INFORMATION SUPPLIED
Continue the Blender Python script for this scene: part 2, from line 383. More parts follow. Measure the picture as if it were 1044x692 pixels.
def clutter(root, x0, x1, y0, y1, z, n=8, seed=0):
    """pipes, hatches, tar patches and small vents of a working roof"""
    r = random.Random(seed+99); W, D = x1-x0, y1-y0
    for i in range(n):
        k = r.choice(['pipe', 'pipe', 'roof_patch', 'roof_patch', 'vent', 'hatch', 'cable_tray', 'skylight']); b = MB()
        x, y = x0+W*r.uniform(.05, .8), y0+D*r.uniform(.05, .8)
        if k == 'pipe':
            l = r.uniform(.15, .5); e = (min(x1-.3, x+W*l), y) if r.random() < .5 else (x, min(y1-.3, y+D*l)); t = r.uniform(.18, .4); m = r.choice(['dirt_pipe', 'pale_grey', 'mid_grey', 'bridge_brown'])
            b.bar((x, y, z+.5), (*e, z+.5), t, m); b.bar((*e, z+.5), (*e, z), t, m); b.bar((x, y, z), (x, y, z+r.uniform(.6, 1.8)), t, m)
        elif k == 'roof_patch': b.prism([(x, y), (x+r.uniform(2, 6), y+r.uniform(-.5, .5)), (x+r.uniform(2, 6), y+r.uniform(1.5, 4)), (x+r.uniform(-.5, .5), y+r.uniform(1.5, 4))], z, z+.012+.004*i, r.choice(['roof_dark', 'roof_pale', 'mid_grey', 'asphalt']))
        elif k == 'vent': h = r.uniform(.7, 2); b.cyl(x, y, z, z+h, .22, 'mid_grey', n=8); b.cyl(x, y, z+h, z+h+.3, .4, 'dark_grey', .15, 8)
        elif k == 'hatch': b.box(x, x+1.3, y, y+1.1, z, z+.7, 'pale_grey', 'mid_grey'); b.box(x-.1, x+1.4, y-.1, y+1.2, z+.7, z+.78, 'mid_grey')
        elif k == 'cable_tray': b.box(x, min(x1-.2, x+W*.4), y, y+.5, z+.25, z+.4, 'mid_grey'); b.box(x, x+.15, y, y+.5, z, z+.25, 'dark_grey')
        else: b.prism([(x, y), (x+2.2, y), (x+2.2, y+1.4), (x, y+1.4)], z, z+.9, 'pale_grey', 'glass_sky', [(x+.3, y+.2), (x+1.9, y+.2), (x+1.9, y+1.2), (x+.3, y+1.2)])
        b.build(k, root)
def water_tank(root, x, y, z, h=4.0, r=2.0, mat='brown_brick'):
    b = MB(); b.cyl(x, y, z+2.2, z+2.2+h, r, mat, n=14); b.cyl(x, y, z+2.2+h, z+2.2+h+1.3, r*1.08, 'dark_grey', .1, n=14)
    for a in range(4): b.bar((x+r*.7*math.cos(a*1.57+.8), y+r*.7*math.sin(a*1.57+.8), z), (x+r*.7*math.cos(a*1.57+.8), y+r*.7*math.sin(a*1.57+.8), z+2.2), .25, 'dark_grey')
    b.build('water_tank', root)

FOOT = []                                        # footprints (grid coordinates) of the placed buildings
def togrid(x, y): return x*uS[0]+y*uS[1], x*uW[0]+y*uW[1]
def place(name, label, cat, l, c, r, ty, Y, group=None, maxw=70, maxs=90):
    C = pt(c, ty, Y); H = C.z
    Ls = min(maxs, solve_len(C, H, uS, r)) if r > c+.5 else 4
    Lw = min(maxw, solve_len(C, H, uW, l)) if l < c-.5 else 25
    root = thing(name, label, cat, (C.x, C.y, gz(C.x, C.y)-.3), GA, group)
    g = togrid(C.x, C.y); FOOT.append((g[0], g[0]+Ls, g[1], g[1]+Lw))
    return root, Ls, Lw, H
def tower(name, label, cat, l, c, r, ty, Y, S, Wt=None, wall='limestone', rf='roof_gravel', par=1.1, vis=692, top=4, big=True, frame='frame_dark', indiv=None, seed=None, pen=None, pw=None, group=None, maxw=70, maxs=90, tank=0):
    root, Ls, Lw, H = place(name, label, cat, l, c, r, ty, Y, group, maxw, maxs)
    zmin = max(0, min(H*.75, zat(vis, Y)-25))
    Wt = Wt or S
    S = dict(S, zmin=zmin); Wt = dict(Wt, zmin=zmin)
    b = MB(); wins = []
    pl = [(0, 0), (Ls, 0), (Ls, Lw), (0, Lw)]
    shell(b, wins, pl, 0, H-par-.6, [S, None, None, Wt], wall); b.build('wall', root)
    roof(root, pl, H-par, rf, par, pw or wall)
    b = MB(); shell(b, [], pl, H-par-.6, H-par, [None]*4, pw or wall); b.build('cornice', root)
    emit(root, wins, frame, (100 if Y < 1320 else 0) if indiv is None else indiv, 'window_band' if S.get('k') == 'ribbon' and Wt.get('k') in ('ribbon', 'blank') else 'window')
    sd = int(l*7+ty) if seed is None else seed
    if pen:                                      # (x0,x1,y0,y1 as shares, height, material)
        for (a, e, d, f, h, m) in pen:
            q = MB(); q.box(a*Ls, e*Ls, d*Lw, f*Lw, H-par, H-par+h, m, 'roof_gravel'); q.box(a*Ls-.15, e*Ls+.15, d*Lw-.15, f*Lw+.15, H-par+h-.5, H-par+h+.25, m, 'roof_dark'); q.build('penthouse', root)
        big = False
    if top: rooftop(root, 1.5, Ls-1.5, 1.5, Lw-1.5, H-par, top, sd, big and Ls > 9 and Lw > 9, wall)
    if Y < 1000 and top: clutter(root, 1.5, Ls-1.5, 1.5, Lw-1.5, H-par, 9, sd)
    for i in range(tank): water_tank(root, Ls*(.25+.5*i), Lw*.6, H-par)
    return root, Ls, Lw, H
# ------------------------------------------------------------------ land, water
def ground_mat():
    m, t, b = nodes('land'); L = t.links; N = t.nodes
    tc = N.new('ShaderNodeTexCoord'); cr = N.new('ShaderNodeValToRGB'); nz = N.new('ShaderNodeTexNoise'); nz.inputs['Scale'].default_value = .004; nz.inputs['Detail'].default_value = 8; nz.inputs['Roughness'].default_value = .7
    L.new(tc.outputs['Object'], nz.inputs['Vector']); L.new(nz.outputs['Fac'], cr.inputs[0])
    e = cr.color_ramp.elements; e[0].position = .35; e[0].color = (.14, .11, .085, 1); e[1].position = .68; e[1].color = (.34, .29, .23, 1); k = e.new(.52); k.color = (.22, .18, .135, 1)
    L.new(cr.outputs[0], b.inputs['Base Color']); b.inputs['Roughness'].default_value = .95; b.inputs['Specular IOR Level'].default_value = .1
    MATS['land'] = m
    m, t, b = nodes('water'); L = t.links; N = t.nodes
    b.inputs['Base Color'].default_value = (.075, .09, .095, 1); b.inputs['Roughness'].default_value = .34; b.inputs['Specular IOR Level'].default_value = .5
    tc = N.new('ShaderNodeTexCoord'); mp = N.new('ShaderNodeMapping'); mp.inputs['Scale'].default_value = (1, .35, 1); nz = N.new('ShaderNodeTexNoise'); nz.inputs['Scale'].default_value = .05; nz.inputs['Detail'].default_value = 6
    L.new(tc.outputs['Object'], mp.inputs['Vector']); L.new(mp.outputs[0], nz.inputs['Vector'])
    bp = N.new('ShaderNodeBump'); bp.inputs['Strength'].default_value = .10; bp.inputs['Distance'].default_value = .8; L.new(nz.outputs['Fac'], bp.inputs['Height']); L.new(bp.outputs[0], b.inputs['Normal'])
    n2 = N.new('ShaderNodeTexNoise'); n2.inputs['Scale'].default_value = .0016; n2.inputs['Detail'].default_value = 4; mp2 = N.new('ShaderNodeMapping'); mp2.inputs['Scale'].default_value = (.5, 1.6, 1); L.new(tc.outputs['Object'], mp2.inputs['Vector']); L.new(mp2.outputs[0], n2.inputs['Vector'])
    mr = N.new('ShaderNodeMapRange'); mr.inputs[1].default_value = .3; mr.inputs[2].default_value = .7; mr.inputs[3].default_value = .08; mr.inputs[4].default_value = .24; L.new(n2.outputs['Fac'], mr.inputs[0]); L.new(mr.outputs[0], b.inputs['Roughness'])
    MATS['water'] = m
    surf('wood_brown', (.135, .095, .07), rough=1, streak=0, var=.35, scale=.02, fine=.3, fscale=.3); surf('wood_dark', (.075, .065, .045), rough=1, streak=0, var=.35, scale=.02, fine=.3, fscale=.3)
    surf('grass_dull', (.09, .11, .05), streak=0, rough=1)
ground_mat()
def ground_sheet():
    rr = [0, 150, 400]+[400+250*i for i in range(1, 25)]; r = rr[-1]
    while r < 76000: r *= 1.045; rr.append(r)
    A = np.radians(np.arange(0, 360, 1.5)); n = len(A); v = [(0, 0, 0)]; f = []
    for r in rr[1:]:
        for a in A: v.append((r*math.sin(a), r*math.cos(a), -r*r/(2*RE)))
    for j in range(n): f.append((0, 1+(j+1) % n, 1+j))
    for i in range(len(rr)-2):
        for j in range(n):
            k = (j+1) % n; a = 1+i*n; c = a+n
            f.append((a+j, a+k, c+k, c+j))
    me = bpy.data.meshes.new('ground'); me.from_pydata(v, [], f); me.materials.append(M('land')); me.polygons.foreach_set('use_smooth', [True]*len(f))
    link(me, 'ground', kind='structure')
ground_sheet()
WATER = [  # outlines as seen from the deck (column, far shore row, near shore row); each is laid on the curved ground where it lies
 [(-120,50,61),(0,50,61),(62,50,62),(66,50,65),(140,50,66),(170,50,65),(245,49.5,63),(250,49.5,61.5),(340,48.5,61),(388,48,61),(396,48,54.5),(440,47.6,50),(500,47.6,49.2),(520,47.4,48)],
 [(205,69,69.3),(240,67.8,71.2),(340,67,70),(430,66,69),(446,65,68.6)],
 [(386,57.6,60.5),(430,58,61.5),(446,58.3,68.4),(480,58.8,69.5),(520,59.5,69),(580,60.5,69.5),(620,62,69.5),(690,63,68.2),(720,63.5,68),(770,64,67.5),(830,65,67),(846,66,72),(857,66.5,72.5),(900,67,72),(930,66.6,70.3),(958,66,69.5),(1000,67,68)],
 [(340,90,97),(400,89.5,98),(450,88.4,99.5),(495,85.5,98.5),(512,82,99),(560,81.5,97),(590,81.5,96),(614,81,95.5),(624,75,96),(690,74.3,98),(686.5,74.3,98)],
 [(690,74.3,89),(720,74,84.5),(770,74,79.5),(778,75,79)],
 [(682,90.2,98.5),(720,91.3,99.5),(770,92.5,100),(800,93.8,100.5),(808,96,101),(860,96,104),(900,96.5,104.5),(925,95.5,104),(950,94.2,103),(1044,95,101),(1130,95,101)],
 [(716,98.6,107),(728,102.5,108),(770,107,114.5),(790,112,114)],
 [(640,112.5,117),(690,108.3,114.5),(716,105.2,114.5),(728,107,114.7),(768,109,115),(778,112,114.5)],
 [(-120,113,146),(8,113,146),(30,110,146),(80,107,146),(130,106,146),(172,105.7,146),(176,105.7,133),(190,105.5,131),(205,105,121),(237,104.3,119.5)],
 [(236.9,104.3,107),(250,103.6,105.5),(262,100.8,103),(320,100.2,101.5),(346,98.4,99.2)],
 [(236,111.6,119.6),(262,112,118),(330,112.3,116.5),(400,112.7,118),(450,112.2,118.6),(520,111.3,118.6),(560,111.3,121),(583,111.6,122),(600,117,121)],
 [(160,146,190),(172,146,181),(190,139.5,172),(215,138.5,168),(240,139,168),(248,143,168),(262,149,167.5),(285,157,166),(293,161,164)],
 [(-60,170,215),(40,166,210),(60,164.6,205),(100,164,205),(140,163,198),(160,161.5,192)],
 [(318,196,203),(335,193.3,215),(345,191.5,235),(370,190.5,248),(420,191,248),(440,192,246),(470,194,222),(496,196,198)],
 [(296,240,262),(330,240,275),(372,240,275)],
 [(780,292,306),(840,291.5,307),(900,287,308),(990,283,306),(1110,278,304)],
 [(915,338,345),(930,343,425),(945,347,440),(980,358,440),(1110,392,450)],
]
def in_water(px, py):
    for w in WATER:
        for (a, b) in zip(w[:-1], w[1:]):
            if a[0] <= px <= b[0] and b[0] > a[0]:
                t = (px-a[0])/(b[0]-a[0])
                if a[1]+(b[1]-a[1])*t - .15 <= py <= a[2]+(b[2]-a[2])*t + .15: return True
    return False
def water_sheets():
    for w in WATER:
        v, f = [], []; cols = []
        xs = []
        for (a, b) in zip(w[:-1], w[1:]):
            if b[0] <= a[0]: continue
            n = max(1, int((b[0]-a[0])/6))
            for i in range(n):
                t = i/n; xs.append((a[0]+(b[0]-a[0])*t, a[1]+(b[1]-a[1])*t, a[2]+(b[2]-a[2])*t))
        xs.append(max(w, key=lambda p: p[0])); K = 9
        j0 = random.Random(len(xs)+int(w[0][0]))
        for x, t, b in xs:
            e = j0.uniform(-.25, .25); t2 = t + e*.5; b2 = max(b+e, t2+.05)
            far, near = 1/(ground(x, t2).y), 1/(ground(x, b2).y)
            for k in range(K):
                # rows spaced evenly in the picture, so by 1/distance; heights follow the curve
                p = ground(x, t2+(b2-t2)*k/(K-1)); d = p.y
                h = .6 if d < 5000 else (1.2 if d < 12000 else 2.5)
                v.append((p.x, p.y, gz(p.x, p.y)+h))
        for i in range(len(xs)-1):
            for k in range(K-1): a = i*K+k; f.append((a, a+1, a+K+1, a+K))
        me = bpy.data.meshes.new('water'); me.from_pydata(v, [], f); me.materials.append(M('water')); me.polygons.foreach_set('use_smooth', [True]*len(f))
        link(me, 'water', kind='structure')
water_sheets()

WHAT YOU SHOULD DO
Reply with the number of lines in the material above that contain "follow", and nothing more.

THE REPLY
2